>> start

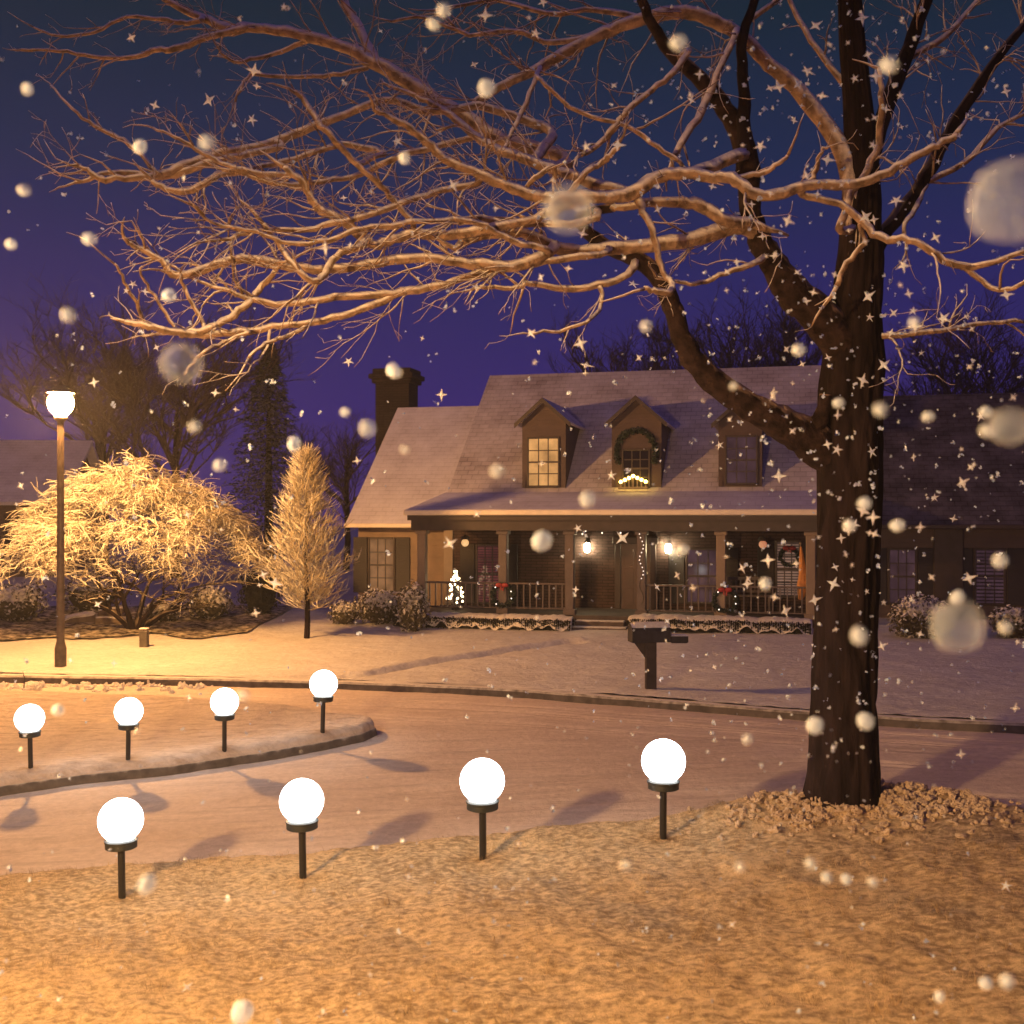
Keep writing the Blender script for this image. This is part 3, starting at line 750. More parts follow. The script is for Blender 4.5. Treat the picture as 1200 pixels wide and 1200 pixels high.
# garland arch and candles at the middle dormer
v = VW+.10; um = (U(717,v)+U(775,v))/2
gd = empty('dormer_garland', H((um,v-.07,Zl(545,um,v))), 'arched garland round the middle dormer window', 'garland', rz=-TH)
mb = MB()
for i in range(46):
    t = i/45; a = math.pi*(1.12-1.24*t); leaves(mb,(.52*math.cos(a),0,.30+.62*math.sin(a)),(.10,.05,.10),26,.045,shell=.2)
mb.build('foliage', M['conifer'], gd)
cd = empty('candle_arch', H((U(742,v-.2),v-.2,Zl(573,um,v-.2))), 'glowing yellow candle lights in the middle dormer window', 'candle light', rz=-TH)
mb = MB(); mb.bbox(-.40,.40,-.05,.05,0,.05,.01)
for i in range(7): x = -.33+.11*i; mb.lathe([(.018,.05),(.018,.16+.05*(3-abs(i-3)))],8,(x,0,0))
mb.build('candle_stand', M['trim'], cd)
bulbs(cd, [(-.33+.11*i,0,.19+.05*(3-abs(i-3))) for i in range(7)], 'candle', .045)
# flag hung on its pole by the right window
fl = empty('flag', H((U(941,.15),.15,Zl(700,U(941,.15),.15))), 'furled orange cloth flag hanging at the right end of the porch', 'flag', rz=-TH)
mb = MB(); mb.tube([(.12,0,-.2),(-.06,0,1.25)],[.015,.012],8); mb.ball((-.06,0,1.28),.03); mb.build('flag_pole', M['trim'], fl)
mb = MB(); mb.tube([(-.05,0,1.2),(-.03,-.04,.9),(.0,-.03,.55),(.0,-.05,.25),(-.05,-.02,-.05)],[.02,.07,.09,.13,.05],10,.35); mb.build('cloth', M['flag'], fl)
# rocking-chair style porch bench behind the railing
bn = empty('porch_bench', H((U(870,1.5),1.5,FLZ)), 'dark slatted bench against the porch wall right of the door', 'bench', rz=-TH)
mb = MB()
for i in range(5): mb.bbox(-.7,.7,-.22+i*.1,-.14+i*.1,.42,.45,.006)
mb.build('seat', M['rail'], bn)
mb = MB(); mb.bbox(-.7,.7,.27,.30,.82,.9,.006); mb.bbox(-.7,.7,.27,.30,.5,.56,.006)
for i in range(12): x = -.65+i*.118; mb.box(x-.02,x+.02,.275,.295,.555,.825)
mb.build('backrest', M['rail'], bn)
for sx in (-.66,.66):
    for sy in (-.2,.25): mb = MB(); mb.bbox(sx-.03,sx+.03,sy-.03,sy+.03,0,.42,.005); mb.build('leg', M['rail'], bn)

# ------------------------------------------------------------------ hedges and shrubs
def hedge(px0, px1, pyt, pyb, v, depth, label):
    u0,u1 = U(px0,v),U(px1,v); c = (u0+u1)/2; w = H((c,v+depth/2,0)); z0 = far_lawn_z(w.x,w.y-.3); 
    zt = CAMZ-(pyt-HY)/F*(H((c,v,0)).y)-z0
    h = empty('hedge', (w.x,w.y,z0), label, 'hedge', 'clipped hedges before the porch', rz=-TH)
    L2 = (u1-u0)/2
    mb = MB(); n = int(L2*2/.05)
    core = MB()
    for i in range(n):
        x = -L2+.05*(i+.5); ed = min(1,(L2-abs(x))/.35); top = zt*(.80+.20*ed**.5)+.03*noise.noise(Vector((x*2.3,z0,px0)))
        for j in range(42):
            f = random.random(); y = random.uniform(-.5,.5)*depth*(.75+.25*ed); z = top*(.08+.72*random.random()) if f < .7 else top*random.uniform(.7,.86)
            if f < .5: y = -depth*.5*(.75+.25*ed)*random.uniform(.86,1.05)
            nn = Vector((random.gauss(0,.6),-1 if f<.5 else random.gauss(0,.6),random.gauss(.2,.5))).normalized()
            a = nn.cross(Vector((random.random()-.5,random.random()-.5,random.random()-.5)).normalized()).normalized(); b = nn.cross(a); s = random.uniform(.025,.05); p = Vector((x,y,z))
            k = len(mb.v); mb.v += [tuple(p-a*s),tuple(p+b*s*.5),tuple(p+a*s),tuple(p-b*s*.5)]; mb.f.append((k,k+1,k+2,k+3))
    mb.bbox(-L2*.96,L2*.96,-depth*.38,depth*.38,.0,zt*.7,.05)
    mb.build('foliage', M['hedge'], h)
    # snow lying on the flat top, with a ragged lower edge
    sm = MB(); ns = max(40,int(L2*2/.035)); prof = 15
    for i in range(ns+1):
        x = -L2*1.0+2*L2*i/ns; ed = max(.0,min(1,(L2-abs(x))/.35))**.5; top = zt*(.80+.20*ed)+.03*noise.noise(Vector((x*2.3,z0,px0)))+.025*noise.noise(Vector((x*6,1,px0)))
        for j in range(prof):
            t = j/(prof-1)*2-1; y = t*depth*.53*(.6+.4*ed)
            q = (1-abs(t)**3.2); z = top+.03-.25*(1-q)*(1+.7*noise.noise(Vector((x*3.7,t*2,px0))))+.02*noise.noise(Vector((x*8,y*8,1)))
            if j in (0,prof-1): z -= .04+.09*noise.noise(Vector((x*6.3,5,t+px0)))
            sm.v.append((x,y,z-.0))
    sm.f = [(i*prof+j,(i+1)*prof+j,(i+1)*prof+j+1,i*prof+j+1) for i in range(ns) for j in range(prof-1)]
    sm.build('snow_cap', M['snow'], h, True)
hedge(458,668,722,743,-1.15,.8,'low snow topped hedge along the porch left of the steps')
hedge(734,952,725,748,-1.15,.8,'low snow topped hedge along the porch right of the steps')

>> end
>> start

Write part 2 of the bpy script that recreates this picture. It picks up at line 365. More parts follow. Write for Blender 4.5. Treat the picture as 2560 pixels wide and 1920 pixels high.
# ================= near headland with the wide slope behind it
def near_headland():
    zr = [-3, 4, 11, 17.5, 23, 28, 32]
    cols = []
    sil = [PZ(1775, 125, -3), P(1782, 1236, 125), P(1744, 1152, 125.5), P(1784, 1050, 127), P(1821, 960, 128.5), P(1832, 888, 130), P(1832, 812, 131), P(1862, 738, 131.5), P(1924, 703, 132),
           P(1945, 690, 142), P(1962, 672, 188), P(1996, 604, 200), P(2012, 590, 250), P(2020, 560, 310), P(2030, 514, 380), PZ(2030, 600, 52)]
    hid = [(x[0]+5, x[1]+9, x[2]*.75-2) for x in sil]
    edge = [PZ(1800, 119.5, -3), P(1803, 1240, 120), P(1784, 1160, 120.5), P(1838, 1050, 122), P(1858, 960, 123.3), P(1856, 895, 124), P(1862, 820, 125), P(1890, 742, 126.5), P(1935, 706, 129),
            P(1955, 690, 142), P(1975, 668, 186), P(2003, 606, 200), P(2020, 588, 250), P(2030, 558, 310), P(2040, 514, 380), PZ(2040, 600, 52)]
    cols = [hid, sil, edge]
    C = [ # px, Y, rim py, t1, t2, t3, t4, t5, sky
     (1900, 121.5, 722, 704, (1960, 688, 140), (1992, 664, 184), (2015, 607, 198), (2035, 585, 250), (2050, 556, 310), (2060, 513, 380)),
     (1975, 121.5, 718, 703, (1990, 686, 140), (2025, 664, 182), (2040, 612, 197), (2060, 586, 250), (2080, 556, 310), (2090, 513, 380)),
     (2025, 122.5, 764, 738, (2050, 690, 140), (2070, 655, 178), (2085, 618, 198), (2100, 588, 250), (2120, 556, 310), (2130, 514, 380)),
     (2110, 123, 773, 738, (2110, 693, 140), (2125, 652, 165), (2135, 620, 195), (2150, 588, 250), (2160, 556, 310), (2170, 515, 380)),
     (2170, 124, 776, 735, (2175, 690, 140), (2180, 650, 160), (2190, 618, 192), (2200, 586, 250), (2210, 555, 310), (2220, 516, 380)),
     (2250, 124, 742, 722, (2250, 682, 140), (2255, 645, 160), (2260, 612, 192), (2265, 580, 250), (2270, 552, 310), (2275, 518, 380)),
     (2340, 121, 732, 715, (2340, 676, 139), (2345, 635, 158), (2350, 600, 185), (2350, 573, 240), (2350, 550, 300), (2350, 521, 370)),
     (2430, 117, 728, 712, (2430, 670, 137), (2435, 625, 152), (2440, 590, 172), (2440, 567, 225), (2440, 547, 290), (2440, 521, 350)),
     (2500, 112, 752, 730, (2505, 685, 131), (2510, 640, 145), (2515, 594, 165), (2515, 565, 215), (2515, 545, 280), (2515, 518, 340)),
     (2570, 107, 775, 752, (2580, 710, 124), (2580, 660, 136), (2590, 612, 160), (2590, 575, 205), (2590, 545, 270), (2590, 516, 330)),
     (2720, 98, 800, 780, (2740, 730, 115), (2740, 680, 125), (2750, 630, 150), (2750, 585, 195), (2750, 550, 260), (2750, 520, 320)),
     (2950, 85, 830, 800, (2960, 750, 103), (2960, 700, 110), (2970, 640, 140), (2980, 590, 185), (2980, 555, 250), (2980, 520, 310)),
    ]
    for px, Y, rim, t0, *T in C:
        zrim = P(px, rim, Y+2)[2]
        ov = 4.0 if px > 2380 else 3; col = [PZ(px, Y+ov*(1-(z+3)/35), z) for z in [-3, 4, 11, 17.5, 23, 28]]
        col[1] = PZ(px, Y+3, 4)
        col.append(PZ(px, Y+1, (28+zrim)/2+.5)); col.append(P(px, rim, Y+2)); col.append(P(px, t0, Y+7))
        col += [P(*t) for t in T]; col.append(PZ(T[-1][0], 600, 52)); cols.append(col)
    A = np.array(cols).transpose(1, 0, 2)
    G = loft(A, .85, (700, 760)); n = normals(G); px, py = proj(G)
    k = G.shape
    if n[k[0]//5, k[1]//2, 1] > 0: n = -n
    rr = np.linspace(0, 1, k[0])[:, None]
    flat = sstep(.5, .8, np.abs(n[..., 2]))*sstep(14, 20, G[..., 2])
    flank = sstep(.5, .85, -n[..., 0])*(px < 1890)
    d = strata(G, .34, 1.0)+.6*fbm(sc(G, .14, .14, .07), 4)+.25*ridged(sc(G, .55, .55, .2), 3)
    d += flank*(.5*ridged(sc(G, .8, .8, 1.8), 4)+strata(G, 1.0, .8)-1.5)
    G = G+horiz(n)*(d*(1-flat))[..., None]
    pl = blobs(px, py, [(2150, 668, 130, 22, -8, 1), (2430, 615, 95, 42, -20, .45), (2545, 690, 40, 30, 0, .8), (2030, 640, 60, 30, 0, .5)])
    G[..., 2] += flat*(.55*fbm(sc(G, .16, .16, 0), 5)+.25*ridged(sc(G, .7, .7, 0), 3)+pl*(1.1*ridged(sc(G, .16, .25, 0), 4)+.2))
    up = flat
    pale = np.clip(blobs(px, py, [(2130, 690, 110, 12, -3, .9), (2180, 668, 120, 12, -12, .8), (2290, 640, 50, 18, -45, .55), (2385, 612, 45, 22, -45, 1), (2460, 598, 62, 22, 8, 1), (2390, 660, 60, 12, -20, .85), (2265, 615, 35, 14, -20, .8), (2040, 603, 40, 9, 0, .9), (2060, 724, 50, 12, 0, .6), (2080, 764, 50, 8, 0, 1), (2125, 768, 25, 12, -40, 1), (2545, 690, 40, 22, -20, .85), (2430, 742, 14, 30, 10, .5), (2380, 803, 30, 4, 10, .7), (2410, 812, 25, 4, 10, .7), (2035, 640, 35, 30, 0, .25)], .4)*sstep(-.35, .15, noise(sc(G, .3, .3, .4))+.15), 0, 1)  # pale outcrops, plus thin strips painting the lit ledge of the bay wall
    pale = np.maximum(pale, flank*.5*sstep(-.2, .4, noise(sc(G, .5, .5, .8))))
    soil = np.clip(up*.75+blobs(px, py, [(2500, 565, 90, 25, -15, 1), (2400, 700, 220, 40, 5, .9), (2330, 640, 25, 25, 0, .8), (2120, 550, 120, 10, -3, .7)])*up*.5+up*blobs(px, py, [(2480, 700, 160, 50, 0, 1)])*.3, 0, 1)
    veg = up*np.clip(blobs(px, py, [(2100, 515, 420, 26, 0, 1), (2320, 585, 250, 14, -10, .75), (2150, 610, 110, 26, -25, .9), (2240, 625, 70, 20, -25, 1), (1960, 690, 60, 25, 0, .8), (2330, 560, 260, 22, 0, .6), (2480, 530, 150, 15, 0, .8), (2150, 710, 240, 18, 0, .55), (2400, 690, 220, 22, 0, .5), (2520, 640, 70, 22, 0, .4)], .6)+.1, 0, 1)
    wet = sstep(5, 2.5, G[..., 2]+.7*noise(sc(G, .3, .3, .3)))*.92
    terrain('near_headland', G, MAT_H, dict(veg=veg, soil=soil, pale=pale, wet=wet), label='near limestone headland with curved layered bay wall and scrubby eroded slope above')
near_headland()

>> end

### TASK GOAL
Retype exactly the lines above, from the one with "Keep writing the" through the one with "for sy in (-.2,.25): mb", inclusive.

### SOLUTION FOR THIS PROBLEM
Keep writing the Blender script for this image. This is part 3, starting at line 750. More parts follow. The script is for Blender 4.5. Treat the picture as 1200 pixels wide and 1200 pixels high.
# garland arch and candles at the middle dormer
v = VW+.10; um = (U(717,v)+U(775,v))/2
gd = empty('dormer_garland', H((um,v-.07,Zl(545,um,v))), 'arched garland round the middle dormer window', 'garland', rz=-TH)
mb = MB()
for i in range(46):
    t = i/45; a = math.pi*(1.12-1.24*t); leaves(mb,(.52*math.cos(a),0,.30+.62*math.sin(a)),(.10,.05,.10),26,.045,shell=.2)
mb.build('foliage', M['conifer'], gd)
cd = empty('candle_arch', H((U(742,v-.2),v-.2,Zl(573,um,v-.2))), 'glowing yellow candle lights in the middle dormer window', 'candle light', rz=-TH)
mb = MB(); mb.bbox(-.40,.40,-.05,.05,0,.05,.01)
for i in range(7): x = -.33+.11*i; mb.lathe([(.018,.05),(.018,.16+.05*(3-abs(i-3)))],8,(x,0,0))
mb.build('candle_stand', M['trim'], cd)
bulbs(cd, [(-.33+.11*i,0,.19+.05*(3-abs(i-3))) for i in range(7)], 'candle', .045)
# flag hung on its pole by the right window
fl = empty('flag', H((U(941,.15),.15,Zl(700,U(941,.15),.15))), 'furled orange cloth flag hanging at the right end of the porch', 'flag', rz=-TH)
mb = MB(); mb.tube([(.12,0,-.2),(-.06,0,1.25)],[.015,.012],8); mb.ball((-.06,0,1.28),.03); mb.build('flag_pole', M['trim'], fl)
mb = MB(); mb.tube([(-.05,0,1.2),(-.03,-.04,.9),(.0,-.03,.55),(.0,-.05,.25),(-.05,-.02,-.05)],[.02,.07,.09,.13,.05],10,.35); mb.build('cloth', M['flag'], fl)
# rocking-chair style porch bench behind the railing
bn = empty('porch_bench', H((U(870,1.5),1.5,FLZ)), 'dark slatted bench against the porch wall right of the door', 'bench', rz=-TH)
mb = MB()
for i in range(5): mb.bbox(-.7,.7,-.22+i*.1,-.14+i*.1,.42,.45,.006)
mb.build('seat', M['rail'], bn)
mb = MB(); mb.bbox(-.7,.7,.27,.30,.82,.9,.006); mb.bbox(-.7,.7,.27,.30,.5,.56,.006)
for i in range(12): x = -.65+i*.118; mb.box(x-.02,x+.02,.275,.295,.555,.825)
mb.build('backrest', M['rail'], bn)
for sx in (-.66,.66):
    for sy in (-.2,.25): mb = MB(); mb.bbox(sx-.03,sx+.03,sy-.03,sy+.03,0,.42,.005); mb.build('leg', M['rail'], bn)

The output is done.